The origin of C is closely tied to the development of the Unix operating system, originally implemented in assembly language on a PDP-7 by Dennis Ritchie and Ken Thompson, incorporating several ideas from colleagues. Eventually, they decided to port the operating system to a PDP-11. The original PDP-11 version of Unix was also developed in assembly language.

B

Thompson wanted a programming language for developing utilities for the new platform. He first tried writing a Fortran compiler, but he soon gave up the idea and instead created a cut-down version of the recently developed systems programming language called BCPL. The official description of BCPL was not available at the time, and Thompson modified the syntax to be less 'wordy' and similar to a simplified ALGOL known as SMALGOL. He called the result B, describing it as "BCPL semantics with a lot of SMALGOL syntax". Like BCPL, B had a bootstrapping compiler to facilitate porting to new machines. Ultimately, few utilities were written in B because it was too slow and could not take advantage of PDP-11 features such as byte addressability.
Unlike BCPL's // comment marking comments up to the end of the line, B adopted /* comment */ as the comment delimiter, more akin to PL/1, and allowing comments to appear in the middle of lines.

New B and first C release

In 1971 Ritchie started to improve B, to use the features of the more-powerful PDP-11. A significant addition was a character data type. He called this New B. Thompson started to use NB to write the Unix kernel, and his requirements shaped the direction of the language development.
Through to 1972, richer types were added to the NB language. NB had arrays of int and char, and to these types were added pointers, the ability to generate pointers to other types, arrays of all types, and types to be returned from functions. Arrays within expressions were effectively treated as pointers. A new compiler was written, and the language was renamed C.
The C compiler and some utilities made with it were included in Version 2 Unix, which is also known as Research Unix.

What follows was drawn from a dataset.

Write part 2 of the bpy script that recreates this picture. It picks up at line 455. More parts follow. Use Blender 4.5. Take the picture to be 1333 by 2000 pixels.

Structures and Unix kernel re-write

At Version 4 Unix, released in November 1973, the Unix kernel was extensively re-implemented in C. By this time, the C language had acquired some powerful features such as struct types.
The preprocessor was introduced around 1973 at the urging of Alan Snyder and also in recognition of the usefulness of the file-inclusion mechanisms available in BCPL and PL/I. Its original version provided only included files and simple string replacements: #include and #define of parameterless macros. Soon after that, it was extended, mostly by Mike Lesk and then by John Reiser, to incorporate macros with arguments and conditional compilation.
Unix was one of the first operating system kernels implemented in a language other than assembly. Earlier instances include the Multics system and Master Control Program for the Burroughs B5000 in 1961. In and around 1977, Ritchie and Stephen C. Johnson made further changes to the language to facilitate portability of the Unix operating system. Johnson's Portable C Compiler served as the basis for several implementations of C on new platforms.